Vicentin sonaría bien para un cuento si no fuera porque se convirtió en el nombre de una incógnita sobre el destino nacional. ¿Abrirá la súbita expropiación de este grupo empresarial el camino de la Argentina hacia un cambio de sistema político? ¿Cuál es el derrotero de este quinto peronismo
que luce con jactancia el sometimiento a los influjos de su facción más resuelta? El Gobierno entiende que la expropiación del cuarto "jugador" del mercado agroexportador (palabra extrapolada
de las finanzas internacionales que aquí puede sonar algo sarcástica) reproducirá el apetecible modelo "mixto", estatal y privado, de YPF y le permitirá marcar la cancha del negocio que
más dólares mueve.
Siempre el peronismo tuvo nostalgias del IAPI (Instituto Argentino de Promoción del Intercambio), organismo fuertemente intervencionista en el mercado de granos, creado por Perón
durante la dictadura del 43. Cumbre del dirigismo, el IAPI formateó al campo hasta 1955. Lo continuó otro gobierno de facto, el de José María Guido, como la Junta Nacional de Granos, a la que fulminaría
-todo queda en familia- un nuevo gobierno peronista, el de Menem. Cuyo recordado secretario de Agricultura y Ganadería, Felipe Solá, hoy canciller, propuso durante la campaña de los Fernández reponer
la JNC para "aumentar la intervención del Estado en la comercialización de los productos agropecuarios". Buena parte de los dirigentes del campo, que ya en 2019 habían levantado fiebre con el
suero intervencionista de Solá, ahora están convencidos de que Vicentin no es salvataje altruista, sino un atajo para imponer controles paraestatales. No los asusta tanto el Estado inductor como el ejecutante,
La Cámpora, detrás de la cual sospechan -son muy agudos- que hay rencores agazapados desde la guerra con el campo de 2008. Roberto Lavagna inventó para el kirchnerismo la expresión "capitalismo
de amigos". Podría agregar el "capitalismo de enemigos".
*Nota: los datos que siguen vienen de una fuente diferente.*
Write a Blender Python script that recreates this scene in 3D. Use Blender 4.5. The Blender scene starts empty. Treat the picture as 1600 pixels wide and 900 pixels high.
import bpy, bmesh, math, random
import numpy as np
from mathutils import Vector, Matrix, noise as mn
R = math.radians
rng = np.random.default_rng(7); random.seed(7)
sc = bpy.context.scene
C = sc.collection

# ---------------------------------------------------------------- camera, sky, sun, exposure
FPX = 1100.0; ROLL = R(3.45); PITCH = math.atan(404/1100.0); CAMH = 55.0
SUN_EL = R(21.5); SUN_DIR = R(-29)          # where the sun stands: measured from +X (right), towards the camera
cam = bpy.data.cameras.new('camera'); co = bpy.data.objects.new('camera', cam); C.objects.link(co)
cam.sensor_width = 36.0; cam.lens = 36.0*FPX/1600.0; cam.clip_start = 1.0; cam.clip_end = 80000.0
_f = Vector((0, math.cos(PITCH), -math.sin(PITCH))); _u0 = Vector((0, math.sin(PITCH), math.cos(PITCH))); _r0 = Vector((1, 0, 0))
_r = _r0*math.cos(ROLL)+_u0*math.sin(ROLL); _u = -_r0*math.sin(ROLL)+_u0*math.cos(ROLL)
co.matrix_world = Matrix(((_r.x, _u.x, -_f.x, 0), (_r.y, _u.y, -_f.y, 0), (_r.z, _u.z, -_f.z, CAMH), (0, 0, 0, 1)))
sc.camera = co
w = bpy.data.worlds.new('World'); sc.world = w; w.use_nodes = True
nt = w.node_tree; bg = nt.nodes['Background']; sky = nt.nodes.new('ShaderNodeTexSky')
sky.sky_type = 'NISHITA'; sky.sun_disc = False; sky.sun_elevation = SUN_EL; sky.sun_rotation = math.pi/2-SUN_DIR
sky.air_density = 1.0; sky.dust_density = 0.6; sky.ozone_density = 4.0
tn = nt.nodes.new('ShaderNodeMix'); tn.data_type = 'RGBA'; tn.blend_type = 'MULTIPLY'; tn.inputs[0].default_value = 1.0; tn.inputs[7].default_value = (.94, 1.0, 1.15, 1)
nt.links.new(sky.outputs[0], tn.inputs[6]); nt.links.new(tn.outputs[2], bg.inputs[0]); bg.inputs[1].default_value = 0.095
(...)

Tan fuerte es el modelo de YPF que el kirchnerismo ya lleva honradas tres versiones: la que se inauguró con la privatización de Menem (que en 1993 puso en manos de Néstor
Kirchner 535 millones de dólares luego fugados), la "argentinización", Repsol con Eskenazi (a quien Kirchner le hizo comprar el 25% de la empresa sin poner un centavo) y la "expropiación
patriótica" (que no le costó al Estado mucho más del doble de lo que vale la empresa).
Vicentin, tranquiliza el Presidente, no abrirá un continuado de expropiaciones. Alberto Fernández echa mano a una garantía, eso sí, algo elástica:
dice que él rescata grandes empresas en quiebra que están en mercados estratégicos, mientras que Hugo Chávez expropiaba empresas prósperas. Le hubiera convenido más decir que el peronismo
no ha sido históricamente expropiador compulsivo, pero eso le habría exigido explicar las cautivantes ambigüedades de Perón, aquel talento para separar retórica de acciones efectivas: la diferencia
entre hacer quemar el Jockey Club, como pasó, y quedarse con los bienes de los magnates, algo que nunca hizo. Por supuesto, algunas expropiaciones hubo, la más escandalosa de las cuales fue, en 1951, la del diario
La Prensa, que Perón le transfirió a la CGT. La verba inflamada, que tocaba la cuerda nacionalista del argentino medio, ya había identificado al capital enemigo con lo monopólico extranjero de los
ferrocarriles, cuya enmarañada nacionalización produjo más emoción y leyenda que legado. Tampoco se trató de una política integral. Perón, ante todo un pragmático, no
nacionalizó, por ejemplo, el servicio eléctrico; eso lo hicieron Illia y -la Argentina tiene extrañas diagonales- Martínez de Hoz.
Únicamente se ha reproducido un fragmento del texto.